DO THIS ::
Repeat the lines of the data that follow, please, starting at the first and stopping after the one with "COL = SC.collection".

[DATASET SECTION start]

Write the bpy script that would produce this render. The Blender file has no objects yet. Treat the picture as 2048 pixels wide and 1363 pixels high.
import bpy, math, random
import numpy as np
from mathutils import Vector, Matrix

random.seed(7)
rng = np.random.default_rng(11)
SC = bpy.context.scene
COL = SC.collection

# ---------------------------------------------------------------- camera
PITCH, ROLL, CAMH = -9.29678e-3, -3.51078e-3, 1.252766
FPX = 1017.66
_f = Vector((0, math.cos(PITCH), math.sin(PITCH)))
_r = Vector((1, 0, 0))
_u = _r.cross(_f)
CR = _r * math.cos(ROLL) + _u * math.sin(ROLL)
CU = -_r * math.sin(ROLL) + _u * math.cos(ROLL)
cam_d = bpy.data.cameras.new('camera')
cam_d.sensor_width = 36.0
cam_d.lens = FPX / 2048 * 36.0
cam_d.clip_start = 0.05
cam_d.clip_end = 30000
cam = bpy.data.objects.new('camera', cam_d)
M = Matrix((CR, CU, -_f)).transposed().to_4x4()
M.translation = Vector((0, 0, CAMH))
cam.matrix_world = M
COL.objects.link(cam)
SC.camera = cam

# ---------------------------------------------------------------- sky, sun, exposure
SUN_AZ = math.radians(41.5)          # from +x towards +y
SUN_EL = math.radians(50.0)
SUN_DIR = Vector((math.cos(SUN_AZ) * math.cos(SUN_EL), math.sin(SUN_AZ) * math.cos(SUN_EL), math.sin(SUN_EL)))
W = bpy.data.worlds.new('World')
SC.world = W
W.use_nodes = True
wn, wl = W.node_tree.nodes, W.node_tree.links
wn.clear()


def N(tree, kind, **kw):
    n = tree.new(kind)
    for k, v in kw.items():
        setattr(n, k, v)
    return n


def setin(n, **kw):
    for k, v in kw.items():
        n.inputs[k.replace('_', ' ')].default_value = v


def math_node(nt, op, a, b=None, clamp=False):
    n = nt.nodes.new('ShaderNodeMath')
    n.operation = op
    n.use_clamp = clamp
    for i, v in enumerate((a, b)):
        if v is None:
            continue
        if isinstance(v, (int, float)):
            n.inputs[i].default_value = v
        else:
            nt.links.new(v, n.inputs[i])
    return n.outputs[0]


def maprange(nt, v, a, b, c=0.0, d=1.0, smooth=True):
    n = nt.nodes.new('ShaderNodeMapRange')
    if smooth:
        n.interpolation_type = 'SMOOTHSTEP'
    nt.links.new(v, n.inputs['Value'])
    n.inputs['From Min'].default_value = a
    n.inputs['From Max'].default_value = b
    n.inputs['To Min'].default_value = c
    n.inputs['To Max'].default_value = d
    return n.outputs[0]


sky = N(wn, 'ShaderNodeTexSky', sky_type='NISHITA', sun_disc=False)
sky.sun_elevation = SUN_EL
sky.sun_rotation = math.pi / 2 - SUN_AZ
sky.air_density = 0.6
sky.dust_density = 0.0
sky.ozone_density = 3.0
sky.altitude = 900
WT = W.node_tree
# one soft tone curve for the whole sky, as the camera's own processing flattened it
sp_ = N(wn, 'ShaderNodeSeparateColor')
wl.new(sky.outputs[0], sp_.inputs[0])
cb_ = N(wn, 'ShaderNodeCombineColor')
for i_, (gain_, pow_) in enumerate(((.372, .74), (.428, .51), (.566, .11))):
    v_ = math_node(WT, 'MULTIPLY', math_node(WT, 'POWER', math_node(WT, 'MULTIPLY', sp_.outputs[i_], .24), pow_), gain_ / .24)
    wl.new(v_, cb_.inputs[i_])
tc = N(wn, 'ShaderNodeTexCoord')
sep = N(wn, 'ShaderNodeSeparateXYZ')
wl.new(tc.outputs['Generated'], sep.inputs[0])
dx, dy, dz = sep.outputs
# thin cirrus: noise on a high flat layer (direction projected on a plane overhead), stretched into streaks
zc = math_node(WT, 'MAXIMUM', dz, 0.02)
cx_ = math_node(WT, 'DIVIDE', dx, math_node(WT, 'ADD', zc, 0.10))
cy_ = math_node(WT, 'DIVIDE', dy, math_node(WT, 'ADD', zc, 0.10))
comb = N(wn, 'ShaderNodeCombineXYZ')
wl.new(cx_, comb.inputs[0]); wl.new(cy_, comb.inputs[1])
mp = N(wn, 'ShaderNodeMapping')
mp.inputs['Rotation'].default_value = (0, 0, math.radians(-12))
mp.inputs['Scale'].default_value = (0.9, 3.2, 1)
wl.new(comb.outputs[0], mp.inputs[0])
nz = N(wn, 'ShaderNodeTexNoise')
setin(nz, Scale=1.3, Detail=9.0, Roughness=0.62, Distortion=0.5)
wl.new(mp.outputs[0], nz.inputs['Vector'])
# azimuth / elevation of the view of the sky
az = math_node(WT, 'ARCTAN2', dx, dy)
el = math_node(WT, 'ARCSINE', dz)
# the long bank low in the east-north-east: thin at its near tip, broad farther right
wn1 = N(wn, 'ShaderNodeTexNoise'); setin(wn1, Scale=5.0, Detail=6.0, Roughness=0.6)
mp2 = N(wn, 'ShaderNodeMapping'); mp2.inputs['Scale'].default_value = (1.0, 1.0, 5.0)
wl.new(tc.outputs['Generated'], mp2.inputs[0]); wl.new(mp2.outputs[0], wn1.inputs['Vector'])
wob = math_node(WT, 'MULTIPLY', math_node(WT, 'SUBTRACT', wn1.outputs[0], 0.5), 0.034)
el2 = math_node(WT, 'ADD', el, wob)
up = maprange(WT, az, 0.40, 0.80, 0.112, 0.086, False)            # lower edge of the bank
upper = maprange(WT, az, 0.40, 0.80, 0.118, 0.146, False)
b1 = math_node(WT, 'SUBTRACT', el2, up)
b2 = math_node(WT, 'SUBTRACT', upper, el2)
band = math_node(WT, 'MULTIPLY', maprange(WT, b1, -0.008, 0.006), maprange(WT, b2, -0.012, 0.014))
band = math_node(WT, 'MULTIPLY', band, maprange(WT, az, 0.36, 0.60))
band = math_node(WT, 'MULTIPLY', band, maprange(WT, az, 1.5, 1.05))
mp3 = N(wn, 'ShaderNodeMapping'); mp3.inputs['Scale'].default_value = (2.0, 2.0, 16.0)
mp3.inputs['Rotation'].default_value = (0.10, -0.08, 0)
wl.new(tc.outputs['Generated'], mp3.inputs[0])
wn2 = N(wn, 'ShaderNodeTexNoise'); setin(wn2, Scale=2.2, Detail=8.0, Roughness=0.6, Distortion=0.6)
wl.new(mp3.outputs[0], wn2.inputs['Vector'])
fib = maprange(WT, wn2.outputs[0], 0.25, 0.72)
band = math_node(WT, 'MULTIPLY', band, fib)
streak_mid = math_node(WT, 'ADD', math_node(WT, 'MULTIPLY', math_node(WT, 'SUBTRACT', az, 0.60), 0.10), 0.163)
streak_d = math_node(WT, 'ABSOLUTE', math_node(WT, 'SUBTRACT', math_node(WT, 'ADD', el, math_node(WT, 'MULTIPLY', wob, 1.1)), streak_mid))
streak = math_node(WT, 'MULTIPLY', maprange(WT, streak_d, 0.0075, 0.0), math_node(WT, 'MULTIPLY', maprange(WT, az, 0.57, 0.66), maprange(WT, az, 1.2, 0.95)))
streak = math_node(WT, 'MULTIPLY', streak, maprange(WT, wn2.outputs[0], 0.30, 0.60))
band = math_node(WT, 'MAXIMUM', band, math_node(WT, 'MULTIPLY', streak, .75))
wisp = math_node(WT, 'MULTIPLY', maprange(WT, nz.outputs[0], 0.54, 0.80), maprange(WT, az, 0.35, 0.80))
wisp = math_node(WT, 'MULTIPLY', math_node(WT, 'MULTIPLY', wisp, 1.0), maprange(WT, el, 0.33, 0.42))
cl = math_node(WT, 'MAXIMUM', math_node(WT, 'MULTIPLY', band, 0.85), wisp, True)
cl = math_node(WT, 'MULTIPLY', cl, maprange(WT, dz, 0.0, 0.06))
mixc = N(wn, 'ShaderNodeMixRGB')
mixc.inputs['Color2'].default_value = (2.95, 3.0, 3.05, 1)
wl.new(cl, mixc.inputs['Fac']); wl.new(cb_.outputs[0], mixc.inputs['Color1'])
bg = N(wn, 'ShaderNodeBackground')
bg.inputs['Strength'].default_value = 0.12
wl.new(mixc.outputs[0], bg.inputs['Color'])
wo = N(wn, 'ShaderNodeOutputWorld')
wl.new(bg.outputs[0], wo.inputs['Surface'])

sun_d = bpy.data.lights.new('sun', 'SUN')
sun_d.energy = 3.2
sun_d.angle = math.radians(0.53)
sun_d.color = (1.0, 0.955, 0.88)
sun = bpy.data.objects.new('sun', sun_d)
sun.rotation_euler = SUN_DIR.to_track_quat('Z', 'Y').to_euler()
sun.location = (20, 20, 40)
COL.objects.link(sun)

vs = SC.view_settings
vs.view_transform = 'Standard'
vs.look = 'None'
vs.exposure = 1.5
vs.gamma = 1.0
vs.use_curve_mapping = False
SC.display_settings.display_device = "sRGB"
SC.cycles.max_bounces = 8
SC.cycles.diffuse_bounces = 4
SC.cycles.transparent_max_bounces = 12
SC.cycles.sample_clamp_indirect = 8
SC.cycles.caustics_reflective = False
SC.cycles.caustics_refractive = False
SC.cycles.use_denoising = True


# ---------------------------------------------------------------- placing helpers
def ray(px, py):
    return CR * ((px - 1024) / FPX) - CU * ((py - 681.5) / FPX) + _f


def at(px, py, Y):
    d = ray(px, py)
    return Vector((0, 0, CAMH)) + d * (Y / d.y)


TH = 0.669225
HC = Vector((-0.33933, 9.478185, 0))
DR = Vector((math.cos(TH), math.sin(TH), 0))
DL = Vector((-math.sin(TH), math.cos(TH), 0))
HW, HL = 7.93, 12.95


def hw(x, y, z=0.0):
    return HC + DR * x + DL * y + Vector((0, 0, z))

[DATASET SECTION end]

TASK SOLUTION ::
Write the bpy script that would produce this render. The Blender file has no objects yet. Treat the picture as 2048 pixels wide and 1363 pixels high.
import bpy, math, random
import numpy as np
from mathutils import Vector, Matrix

random.seed(7)
rng = np.random.default_rng(11)
SC = bpy.context.scene
COL = SC.collection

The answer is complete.